Can a Custodial Wallet Provider Freeze or Restrict an Account?

Updated July 13, 2026 5 min read

Storing crypto on a platform that holds the keys on your behalf is convenient right up until access to that account suddenly isn’t guaranteed.

The short answer

Yes. Because a custodial wallet provider holds the private keys on a user’s behalf, it generally has the technical and contractual ability to restrict withdrawals, pause trading, or freeze an account entirely. The provider’s terms of service — which a user typically agrees to when opening the account — spell out the circumstances under which that can happen.

Why custody makes this possible

In a custodial arrangement, the platform, not the individual user, controls the private keys that authorize transactions. That structure is what makes custodial wallets convenient — no seed phrase to manage, easier password recovery, familiar login flows — but it also means the platform sits between the user and their funds at every step. This is different from a non-custodial holding, where the user alone controls the keys and no third party can unilaterally block a transaction.

Common reasons an account gets restricted

Providers generally reserve the right to restrict accounts for a range of reasons written into their terms of service.

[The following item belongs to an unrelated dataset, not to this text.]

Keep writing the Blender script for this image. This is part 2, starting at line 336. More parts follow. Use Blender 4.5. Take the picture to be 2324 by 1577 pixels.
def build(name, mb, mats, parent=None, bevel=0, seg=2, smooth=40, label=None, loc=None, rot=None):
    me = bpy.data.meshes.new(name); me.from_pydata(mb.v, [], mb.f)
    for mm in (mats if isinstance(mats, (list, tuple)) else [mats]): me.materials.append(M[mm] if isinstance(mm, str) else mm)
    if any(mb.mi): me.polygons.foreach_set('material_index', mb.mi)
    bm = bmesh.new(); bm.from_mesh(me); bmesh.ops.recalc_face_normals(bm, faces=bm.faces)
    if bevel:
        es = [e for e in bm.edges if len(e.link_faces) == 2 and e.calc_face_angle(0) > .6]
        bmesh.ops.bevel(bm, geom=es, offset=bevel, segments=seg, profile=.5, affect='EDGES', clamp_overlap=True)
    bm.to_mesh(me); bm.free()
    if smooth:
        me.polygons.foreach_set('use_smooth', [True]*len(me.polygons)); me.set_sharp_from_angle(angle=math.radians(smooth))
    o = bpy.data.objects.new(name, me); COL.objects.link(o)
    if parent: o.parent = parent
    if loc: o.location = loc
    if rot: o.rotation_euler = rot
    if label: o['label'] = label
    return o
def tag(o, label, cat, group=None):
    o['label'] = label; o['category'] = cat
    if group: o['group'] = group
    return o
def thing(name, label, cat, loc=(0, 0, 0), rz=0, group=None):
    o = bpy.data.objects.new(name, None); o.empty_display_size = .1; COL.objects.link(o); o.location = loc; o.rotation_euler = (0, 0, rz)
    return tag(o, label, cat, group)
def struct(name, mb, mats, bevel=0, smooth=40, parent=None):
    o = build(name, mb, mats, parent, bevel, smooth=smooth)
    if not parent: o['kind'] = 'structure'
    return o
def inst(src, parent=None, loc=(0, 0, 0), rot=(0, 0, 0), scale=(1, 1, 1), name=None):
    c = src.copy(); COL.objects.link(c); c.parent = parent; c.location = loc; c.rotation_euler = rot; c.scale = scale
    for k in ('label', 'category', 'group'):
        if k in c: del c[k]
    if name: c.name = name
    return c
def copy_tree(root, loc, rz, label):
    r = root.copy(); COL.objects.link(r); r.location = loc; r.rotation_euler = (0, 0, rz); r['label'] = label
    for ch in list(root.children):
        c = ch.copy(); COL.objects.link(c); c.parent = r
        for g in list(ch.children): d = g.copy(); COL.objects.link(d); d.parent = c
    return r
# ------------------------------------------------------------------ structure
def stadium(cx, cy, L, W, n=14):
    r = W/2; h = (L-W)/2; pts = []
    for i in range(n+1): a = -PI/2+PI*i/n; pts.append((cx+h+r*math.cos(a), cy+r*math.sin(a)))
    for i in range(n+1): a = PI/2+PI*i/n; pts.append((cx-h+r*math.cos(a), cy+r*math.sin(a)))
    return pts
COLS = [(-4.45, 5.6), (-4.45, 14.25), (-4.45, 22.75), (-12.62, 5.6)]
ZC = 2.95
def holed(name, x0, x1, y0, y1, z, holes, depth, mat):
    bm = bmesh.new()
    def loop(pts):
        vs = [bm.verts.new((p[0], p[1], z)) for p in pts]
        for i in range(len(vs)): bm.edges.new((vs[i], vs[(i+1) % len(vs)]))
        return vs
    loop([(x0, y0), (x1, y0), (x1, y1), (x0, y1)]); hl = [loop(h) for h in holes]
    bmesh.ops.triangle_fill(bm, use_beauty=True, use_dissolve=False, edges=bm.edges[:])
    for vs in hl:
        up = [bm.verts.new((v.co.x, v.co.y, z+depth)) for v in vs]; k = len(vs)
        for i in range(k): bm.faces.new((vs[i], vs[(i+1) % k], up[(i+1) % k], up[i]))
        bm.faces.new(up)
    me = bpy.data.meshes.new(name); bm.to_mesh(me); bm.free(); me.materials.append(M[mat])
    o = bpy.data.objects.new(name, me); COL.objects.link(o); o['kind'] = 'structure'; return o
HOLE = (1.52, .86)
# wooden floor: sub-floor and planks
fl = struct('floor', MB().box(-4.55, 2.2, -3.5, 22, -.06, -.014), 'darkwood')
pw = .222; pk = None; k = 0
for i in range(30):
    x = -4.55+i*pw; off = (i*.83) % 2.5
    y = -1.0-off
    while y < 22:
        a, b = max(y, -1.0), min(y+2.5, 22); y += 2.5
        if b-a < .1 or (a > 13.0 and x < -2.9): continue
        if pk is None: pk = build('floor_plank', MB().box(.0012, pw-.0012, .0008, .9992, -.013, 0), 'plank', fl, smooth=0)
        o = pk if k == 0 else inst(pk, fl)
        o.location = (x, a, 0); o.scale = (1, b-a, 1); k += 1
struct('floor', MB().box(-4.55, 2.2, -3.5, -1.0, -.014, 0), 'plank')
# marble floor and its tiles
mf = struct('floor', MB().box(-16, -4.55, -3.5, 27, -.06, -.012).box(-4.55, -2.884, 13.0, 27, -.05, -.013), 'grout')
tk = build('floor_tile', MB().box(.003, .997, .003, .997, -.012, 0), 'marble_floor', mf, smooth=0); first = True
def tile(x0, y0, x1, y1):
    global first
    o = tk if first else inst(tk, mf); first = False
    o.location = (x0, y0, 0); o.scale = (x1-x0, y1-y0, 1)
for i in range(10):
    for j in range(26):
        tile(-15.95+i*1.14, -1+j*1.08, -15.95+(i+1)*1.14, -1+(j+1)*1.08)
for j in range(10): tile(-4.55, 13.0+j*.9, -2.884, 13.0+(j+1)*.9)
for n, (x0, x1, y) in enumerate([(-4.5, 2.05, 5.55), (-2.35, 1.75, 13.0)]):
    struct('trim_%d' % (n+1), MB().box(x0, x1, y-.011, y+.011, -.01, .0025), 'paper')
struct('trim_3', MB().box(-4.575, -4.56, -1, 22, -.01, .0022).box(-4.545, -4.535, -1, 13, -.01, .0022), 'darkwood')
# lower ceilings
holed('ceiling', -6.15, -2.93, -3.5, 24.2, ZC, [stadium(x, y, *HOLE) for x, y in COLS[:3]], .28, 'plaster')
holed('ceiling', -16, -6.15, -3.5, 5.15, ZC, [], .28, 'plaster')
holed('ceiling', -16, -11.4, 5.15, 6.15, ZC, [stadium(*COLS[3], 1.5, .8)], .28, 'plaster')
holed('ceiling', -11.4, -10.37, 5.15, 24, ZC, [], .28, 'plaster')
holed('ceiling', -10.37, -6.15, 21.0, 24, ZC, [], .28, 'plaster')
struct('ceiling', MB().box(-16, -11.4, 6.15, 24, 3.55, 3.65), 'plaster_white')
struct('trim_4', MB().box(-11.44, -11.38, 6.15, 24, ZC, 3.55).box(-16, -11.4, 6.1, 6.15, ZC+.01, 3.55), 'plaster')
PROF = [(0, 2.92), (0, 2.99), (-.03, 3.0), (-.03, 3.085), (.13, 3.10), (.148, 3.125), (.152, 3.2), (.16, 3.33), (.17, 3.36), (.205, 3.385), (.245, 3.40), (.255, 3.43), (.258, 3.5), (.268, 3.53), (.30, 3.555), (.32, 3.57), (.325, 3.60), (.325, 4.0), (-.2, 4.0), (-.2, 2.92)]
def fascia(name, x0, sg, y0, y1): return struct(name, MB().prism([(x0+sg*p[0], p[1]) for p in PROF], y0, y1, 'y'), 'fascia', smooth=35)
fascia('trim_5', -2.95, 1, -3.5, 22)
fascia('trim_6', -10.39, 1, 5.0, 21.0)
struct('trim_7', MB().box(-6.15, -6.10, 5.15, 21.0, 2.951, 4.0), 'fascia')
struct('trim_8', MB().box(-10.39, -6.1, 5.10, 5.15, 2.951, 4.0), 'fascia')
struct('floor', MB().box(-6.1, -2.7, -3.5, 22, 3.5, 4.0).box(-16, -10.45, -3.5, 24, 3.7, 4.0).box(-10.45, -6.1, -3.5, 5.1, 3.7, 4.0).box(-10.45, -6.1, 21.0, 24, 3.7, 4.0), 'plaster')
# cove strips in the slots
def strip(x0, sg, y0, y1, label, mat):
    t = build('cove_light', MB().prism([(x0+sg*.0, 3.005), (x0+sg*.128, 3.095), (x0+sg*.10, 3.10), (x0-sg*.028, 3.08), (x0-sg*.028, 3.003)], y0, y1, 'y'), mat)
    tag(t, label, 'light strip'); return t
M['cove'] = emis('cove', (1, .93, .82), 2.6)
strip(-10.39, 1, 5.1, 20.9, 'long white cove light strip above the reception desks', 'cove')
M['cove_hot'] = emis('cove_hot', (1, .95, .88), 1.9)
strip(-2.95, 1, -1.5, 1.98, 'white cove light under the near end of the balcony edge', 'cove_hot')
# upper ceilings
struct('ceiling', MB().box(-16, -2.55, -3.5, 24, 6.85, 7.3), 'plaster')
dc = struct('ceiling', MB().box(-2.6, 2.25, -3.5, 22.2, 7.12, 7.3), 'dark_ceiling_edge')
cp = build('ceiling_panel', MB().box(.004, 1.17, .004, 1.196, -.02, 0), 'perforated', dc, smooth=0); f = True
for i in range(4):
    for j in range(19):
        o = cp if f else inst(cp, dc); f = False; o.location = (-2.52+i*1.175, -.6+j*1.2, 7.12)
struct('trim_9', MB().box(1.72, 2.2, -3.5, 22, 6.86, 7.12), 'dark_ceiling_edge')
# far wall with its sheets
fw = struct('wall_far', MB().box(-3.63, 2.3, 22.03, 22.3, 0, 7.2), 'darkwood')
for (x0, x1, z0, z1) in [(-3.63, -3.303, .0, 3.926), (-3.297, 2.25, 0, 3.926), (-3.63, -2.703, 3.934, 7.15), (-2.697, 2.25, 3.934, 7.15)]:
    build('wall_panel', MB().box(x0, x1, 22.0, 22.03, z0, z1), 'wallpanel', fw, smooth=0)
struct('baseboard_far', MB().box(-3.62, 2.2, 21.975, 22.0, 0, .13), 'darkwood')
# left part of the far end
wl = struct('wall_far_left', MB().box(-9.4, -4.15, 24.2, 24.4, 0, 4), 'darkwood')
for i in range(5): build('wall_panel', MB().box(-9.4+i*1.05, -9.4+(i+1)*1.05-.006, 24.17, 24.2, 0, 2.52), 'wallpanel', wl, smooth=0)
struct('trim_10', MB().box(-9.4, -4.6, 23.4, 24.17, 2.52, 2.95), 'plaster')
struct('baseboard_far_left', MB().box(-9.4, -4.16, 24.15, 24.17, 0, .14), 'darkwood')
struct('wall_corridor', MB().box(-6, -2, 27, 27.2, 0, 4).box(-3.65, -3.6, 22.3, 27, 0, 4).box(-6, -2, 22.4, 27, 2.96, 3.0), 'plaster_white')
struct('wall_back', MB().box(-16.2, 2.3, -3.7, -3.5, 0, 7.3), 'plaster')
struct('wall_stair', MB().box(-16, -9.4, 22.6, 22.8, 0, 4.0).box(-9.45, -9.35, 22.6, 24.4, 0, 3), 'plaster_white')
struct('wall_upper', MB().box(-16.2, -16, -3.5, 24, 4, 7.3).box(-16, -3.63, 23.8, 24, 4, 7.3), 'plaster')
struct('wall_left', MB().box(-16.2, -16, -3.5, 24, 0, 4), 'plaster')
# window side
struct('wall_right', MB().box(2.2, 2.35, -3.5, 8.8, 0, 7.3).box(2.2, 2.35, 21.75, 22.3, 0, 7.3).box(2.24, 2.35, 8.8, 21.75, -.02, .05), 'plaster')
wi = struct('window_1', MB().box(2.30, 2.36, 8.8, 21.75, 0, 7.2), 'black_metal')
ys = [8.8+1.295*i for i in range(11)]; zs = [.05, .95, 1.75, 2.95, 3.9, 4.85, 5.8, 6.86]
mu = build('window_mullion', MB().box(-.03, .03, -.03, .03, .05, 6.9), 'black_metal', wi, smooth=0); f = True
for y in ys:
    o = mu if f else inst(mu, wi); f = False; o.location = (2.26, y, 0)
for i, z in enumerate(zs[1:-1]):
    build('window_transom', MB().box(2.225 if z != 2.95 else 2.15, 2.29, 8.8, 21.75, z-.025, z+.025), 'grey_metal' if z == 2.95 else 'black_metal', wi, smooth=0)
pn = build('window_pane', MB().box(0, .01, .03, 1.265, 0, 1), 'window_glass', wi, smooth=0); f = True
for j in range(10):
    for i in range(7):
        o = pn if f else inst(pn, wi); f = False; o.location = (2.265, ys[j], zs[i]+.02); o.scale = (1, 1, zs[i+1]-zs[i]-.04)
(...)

What the terms of service actually allow

Most custodial platforms include broad language in their user agreements permitting account restrictions at the provider’s discretion, sometimes with little advance notice. This is a standard feature of custodial financial products generally, not unique to crypto, but the consequences can feel more acute because crypto lacks the deposit protections common in traditional banking. A frozen account is different from an exchange reporting a dormant account as unclaimed property, which follows a separate state-law process, though both situations start from the same underlying fact: the user doesn’t hold the keys.

What options exist if it happens

Users facing a freeze typically start with the platform’s own support and appeals process, since most restrictions are resolved by submitting requested documentation or verification. If that doesn’t resolve things, the legal options available when an exchange freezes an account generally depend on the specific terms of service the user agreed to and the reason cited for the freeze. Reviewing those terms before opening an account — not after a freeze happens — is the most direct way to understand what a provider can and cannot do.

The takeaway

Custodial wallet providers can restrict or freeze accounts because they, not the user, control the underlying keys, and their terms of service almost always reserve that right explicitly. This is a structural feature of custodial custody, not a rare exception, and it’s one of the core trade-offs against the added responsibility of self-custody. Anyone relying heavily on a custodial platform should understand those terms in advance, since a frozen account with no FDIC or SIPC-style backstop can leave funds inaccessible for an extended and sometimes unpredictable stretch of time.